**RECORDED DATA**
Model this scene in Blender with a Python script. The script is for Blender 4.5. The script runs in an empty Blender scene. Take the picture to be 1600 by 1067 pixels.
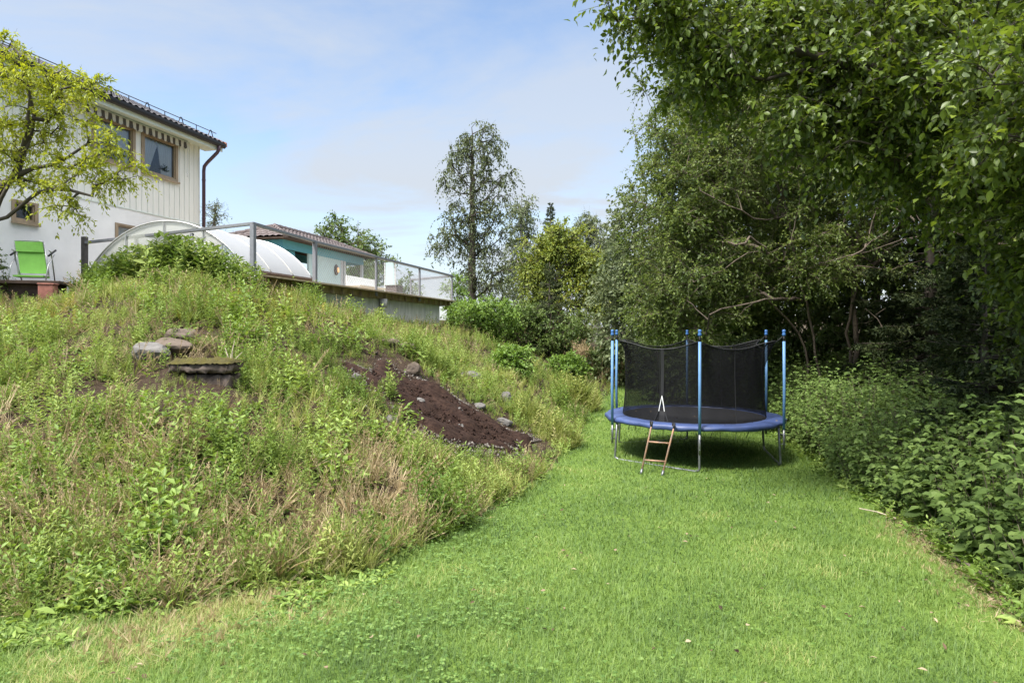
import bpy, math, random
import numpy as np
from mathutils import Vector
random.seed(11)
RG = np.random.default_rng(11)
sc = bpy.context.scene
COL = sc.collection
PI = math.pi
CAMZ = 2.2

# ------------------------------------------------------------------ objects
def tag(o, label=None, cat=None, group=None, kind=None):
    if label: o['label'] = label
    if cat: o['category'] = cat
    if group: o['group'] = group
    if kind: o['kind'] = kind
    return o

def thing(name, loc, label, cat, group=None):
    o = bpy.data.objects.new(name, None)
    o.empty_display_size = 0.1
    COL.objects.link(o)
    o.location = loc
    return tag(o, label, cat, group)

def wloc(o):
    l = Vector((0, 0, 0))
    while o is not None:
        l = l + o.location
        o = o.parent
    return l

def link(name, me, parent=None, mat=None):
    o = bpy.data.objects.new(name, me)
    COL.objects.link(o)
    if parent is not None: o.parent = parent
    if mat is not None:
        me.materials.append(mat)
    return o

class MB:
    """collects polygons and links them as one mesh (world coordinates)"""
    def __init__(s): s.v = []; s.f = []
    def add(s, vs, fs):
        b = len(s.v)
        s.v += [tuple(p) for p in vs]
        s.f += [tuple(i + b for i in f) for f in fs]
    def hexa(s, p):
        s.add(p, [(0, 3, 2, 1), (4, 5, 6, 7), (0, 1, 5, 4), (1, 2, 6, 5), (2, 3, 7, 6), (3, 0, 4, 7)])
    def obox(s, o, ax, ay, az, x, y, z):
        o = Vector(o)
        P = [o + ax * a + ay * b + az * c for c in z for (a, b) in ((x[0], y[0]), (x[1], y[0]), (x[1], y[1]), (x[0], y[1]))]
        s.hexa(P)
    def box(s, x, y, z):
        s.obox((0, 0, 0), Vector((1, 0, 0)), Vector((0, 1, 0)), Vector((0, 0, 1)), x, y, z)
    def rough(s, o, ax, ay, az, x, y, z, step=.05, amp=.015, seed=1):
        """a box of small faces with a weathered, uneven surface"""
        o = Vector(o); n = [max(2, int((b - a) / step)) for a, b in (x, y, z)]
        R = [x, y, z]; A = [ax, ay, az]; idx = {}
        rr = random.Random(seed); amp_ = {}
        def vert(i):
            if i not in idx:
                t = [R[k][0] + (R[k][1] - R[k][0]) * i[k] / n[k] for k in range(3)]
                c = sum(1 for k in range(3) if i[k] in (0, n[k]))
                g = amp * (1.6 if c > 1 else 1)
                for k in range(3):
                    sg = -1 if i[k] == 0 else (1 if i[k] == n[k] else 0)
                    t[k] += -sg * abs(rr.gauss(0, g)) if sg else rr.gauss(0, g * .4)
                idx[i] = len(s.v); s.v.append(tuple(o + ax * t[0] + ay * t[1] + az * t[2]))
            return idx[i]
        for k in range(3):
            a, b = [(1, 2), (2, 0), (0, 1)][k]
            for e in (0, n[k]):
                for i in range(n[a]):
                    for j in range(n[b]):
                        q = []
                        for (p_, r_) in ((i, j), (i + 1, j), (i + 1, j + 1), (i, j + 1)):
                            t = [0, 0, 0]; t[k] = e; t[a] = p_; t[b] = r_; q.append(vert(tuple(t)))
                        s.f.append(tuple(q if e else q[::-1]))
    def tube(s, pts, r, n=8, cap=True):
        pts = [Vector(p) for p in pts]
        if not isinstance(r, (list, tuple)): r = [r] * len(pts)
        rings = []
        up = Vector((0, 0, 1))
        prev = None
        for i, p in enumerate(pts):
            t = (pts[min(i + 1, len(pts) - 1)] - pts[max(i - 1, 0)]).normalized()
            if prev is None:
                a = t.cross(up)
                if a.length < 1e-3: a = Vector((1, 0, 0))
                a.normalize()
            else:
                a = (prev - t * prev.dot(t)).normalized()
            prev = a
            b = t.cross(a)
            rings.append([p + (a * math.cos(2 * PI * k / n) + b * math.sin(2 * PI * k / n)) * r[i] for k in range(n)])
        vs = [q for ring in rings for q in ring]
        fs = []
        for i in range(len(pts) - 1):
            for k in range(n):
                k2 = (k + 1) % n
                fs.append((i * n + k, i * n + k2, (i + 1) * n + k2, (i + 1) * n + k))
        if cap:
            fs.append(tuple(range(n - 1, -1, -1)))
            fs.append(tuple((len(pts) - 1) * n + k for k in range(n)))
        s.add(vs, fs)
    def build(s, name, mat, parent=None, smooth=False, bevel=0):
        me = bpy.data.meshes.new(name)
        l = wloc(parent) if parent is not None else Vector((0, 0, 0))
        me.from_pydata([(v[0] - l.x, v[1] - l.y, v[2] - l.z) for v in s.v], [], s.f)
        me.update()
        if smooth:
            me.polygons.foreach_set('use_smooth', [True] * len(me.polygons))
        o = link(name, me, parent, mat)
        if bevel:
            m = o.modifiers.new('bevel', 'BEVEL'); m.width = bevel; m.segments = 2; m.limit_method = 'ANGLE'
        return o

def tri_obj(name, V, F, mat, parent=None, tint=None, smooth=False):
    V = np.asarray(V, np.float32).reshape(-1, 3).copy()
    F = np.asarray(F, np.int32).reshape(-1, 3)
    if parent is not None:
        V -= np.array(wloc(parent), np.float32)
    me = bpy.data.meshes.new(name)
    me.vertices.add(len(V)); me.vertices.foreach_set('co', V.ravel())
    me.loops.add(len(F) * 3); me.loops.foreach_set('vertex_index', F.ravel())
    me.polygons.add(len(F))
    me.polygons.foreach_set('loop_start', np.arange(len(F), dtype=np.int32) * 3)
    if smooth: me.polygons.foreach_set('use_smooth', np.ones(len(F), bool))
    me.update(calc_edges=True)
    if tint is not None:
        a = me.attributes.new('tint', 'FLOAT', 'POINT')
        a.data.foreach_set('value', np.asarray(tint, np.float32))
    return link(name, me, parent, mat)

def nrm(a):
    return a / np.maximum(np.linalg.norm(a, axis=-1, keepdims=True), 1e-9)

def frames(d, up):
    """matrices whose columns are across, along d, normal"""
    y = nrm(d)
    x = nrm(np.cross(y, up))
    z = np.cross(x, y)
    return np.stack([x, y, z], axis=-1)

def stamp(tv, tf, M, pos, scale):
    """copies of a template (k verts) under n matrices"""
    tv = np.asarray(tv, np.float32)
    scale = np.asarray(scale, np.float32)
    if scale.ndim == 1: scale = scale[:, None]
    S = tv[None] * scale[:, None, :] if scale.shape[1] == 3 else tv[None] * scale[:, :, None]
    V = np.einsum('nij,nkj->nki', M.astype(np.float32), S) + pos[:, None, :].astype(np.float32)
    n, k = V.shape[:2]
    F = np.asarray(tf, np.int32)[None] + (np.arange(n, dtype=np.int32) * k)[:, None, None]
    return V.reshape(-1, 3), F.reshape(-1, 3), k

def rotz(a):
    c, s = np.cos(a), np.sin(a); o = np.zeros_like(a); l = np.ones_like(a)
    return np.stack([np.stack([c, -s, o], -1), np.stack([s, c, o], -1), np.stack([o, o, l], -1)], -2)

class TB:
    """triangle soup with a tint per vertex"""
    def __init__(s): s.V = []; s.F = []; s.T = []; s.n = 0
    def add(s, V, F, T):
        s.V.append(V); s.F.append(F + s.n); s.T.append(np.broadcast_to(T, (len(V),)).astype(np.float32)); s.n += len(V)
    def build(s, name, mat, parent=None, smooth=False):
        return tri_obj(name, np.concatenate(s.V), np.concatenate(s.F), mat, parent, np.concatenate(s.T), smooth)

LEAF4 = (np.array([(0, 0, 0), (-.5, .42, .10), (0, 1, -.08), (.5, .42, .10)]), [(0, 3, 2), (0, 2, 1)])
LEAF6 = (np.array([(0, 0, 0), (-.38, .25, .05), (-.46, .55, .07), (0, 1, -.16), (.46, .55, .07), (.38, .25, .05), (0, .5, -.04)]),
         [(0, 6, 1), (1, 6, 2), (2, 6, 3), (3, 6, 4), (4, 6, 5), (5, 6, 0)])

def leaves(tb, pos, d, up, L, W, T, tmpl=LEAF4):
    M = frames(d, up)
    sc_ = np.stack([W, L, L], -1)
    V, F, k = stamp(tmpl[0], tmpl[1], M, pos, sc_)
    tb.add(V, F, np.repeat(T, k))

# ------------------------------------------------------------------ noise
def vnoise(x, y, s, seed=0):
    x = np.asarray(x, float) / s + 1000.3; y = np.asarray(y, float) / s + 1000.7
    xi = np.floor(x).astype(np.int64); yi = np.floor(y).astype(np.int64)
    fx = x - xi; fy = y - yi
    fx = fx * fx * (3 - 2 * fx); fy = fy * fy * (3 - 2 * fy)
    def h(a, b):
        q = (a * 374761393 + b * 668265263 + seed * 974634 + 12345) & 0x7fffffff
        q = ((q ^ (q >> 13)) * 1274126177) & 0x7fffffff
        q = (q ^ (q >> 16)) & 0xffff
        return q / 65535.0
    return (h(xi, yi) * (1 - fx) + h(xi + 1, yi) * fx) * (1 - fy) + (h(xi, yi + 1) * (1 - fx) + h(xi + 1, yi + 1) * fx) * fy

def fbm(x, y, s, seed=0):
    return .55 * vnoise(x, y, s, seed) + .29 * vnoise(x, y, s * .45, seed + 1) + .16 * vnoise(x, y, s * .2, seed + 2)

def sstep(a, b, x):
    t = np.clip((x - a) / (b - a), 0, 1)
    return t * t * (3 - 2 * t)

# ------------------------------------------------------------------ terrain
TOE = np.array([(-60, 3.0), (-8, 3.9), (-3.35, 4.2), (-2.35, 4.35), (-1.28, 5.3), (-.65, 6.5), (.49, 9.7), (1.15, 12.4), (2.1, 17.0), (5.2, 30), (9, 45), (20, 90)], float)
TOP = np.array([(-60, 13.2), (-12, 12.9), (-9, 12.8), (-6.2, 12.3), (-5.0, 13.2), (-4.7, 15.1), (-3.9, 18.2), (-2.5, 23.9), (-1.0, 29), (2.2, 45), (12, 90)], float)
TOPZ = np.array([2.72, 2.72, 2.85, 3.2, 2.98, 2.6, 2.45, 2.40, 2.6, 3.0, 3.0])
EDGE = np.array([(3.0, 2.0), (3.35, 4.0), (3.75, 5.2), (4.2, 6.7), (4.6, 8.5), (5.2, 11.5), (5.6, 14), (5.9, 17), (6.6, 22), (9, 32), (13, 50), (28, 100)], float)

def polydist(x, y, P, vals=None):
    best = np.full(x.shape, 1e9); side = np.zeros(x.shape); val = np.zeros(x.shape)
    for i in range(len(P) - 1):
        a, b = P[i], P[i + 1]; d = b - a; L2 = d @ d
        t = np.clip(((x - a[0]) * d[0] + (y - a[1]) * d[1]) / L2, 0, 1)
        px = a[0] + t * d[0] - x; py = a[1] + t * d[1] - y
        dd = np.hypot(px, py)
        cr = d[0] * (y - a[1]) - d[1] * (x - a[0])
        m = dd < best - 1e-9
        best = np.where(m, dd, best); side = np.where(m, np.sign(cr), side)
        if vals is not None: val = np.where(m, vals[i] + t * (vals[i + 1] - vals[i]), val)
    return best, side, val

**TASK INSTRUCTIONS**
Every line from the start of the listing above through the line with "return tag(o, label, cat, group)" should be repeated exactly; skip the pictures and add nothing else.

**EXERCISE OUTPUT**
Model this scene in Blender with a Python script. The script is for Blender 4.5. The script runs in an empty Blender scene. Take the picture to be 1600 by 1067 pixels.
import bpy, math, random
import numpy as np
from mathutils import Vector
random.seed(11)
RG = np.random.default_rng(11)
sc = bpy.context.scene
COL = sc.collection
PI = math.pi
CAMZ = 2.2

# ------------------------------------------------------------------ objects
def tag(o, label=None, cat=None, group=None, kind=None):
    if label: o['label'] = label
    if cat: o['category'] = cat
    if group: o['group'] = group
    if kind: o['kind'] = kind
    return o

def thing(name, loc, label, cat, group=None):
    o = bpy.data.objects.new(name, None)
    o.empty_display_size = 0.1
    COL.objects.link(o)
    o.location = loc
    return tag(o, label, cat, group)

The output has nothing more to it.